In conclusion, Sotomayor wrote, “This case is a disaster for the rule of law and a grave disservice to women in Texas who have a right to control their own bodies. I will not stand by silently as a state continues to nullify this constitutional guarantee.”
Justice Sotomayor on the new TX abortion ban ruling:
"This case is a disaster for the rule of law and a grave disservice to women in Texas, who have a right to control their own bodies. I will not stand by silently as a State continues to nullify this constitutional guarantee."
— Kyle Griffin (@kylegriffin1) January 21, 2022
“The Court may look the other way, but I cannot,” she added.
SCOTUS has not issued a ruling in a separate case involving a Mississippi law that would ban abortion after 15 weeks of pregnancy. That case directly challenges the landmark abortion case of Roe v.
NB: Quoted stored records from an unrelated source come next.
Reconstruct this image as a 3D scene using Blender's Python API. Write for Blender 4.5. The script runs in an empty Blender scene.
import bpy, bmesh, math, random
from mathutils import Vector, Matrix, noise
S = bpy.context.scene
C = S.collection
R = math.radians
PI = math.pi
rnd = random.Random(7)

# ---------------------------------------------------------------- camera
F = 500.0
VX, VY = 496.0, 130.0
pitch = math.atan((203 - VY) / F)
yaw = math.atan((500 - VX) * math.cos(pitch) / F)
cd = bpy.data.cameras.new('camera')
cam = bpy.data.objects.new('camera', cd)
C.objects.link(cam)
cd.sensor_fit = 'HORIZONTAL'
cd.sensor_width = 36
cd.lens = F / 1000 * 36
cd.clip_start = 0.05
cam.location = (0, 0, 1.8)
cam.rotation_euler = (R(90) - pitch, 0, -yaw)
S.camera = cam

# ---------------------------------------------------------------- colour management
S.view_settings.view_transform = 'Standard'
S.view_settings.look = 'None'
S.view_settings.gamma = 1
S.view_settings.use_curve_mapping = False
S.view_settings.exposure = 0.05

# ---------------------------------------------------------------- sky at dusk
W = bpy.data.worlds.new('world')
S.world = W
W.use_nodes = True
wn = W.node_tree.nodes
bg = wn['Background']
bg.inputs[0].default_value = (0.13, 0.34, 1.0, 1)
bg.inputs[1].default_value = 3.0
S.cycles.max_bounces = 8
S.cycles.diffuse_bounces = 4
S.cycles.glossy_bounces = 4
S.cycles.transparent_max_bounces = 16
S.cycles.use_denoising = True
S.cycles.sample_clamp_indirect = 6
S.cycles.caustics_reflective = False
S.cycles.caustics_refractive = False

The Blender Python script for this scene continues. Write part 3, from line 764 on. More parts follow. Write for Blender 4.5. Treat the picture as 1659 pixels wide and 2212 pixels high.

Wade which ruled that an abortion cannot be banned before the age of fetal viability, which occurs at approximately the 24th week of pregnancy.
As the 49th anniversary of the Roe decision occurs this weekend, abortion opponents are protesting the law and praying that it will be overturned.
“My hope is that the Supreme Court has the courage to do what it ought to do,” remarked Kristen Waggoner of the Alliance Defending Freedom, which is a conservative legal advocacy group, according to NBC News.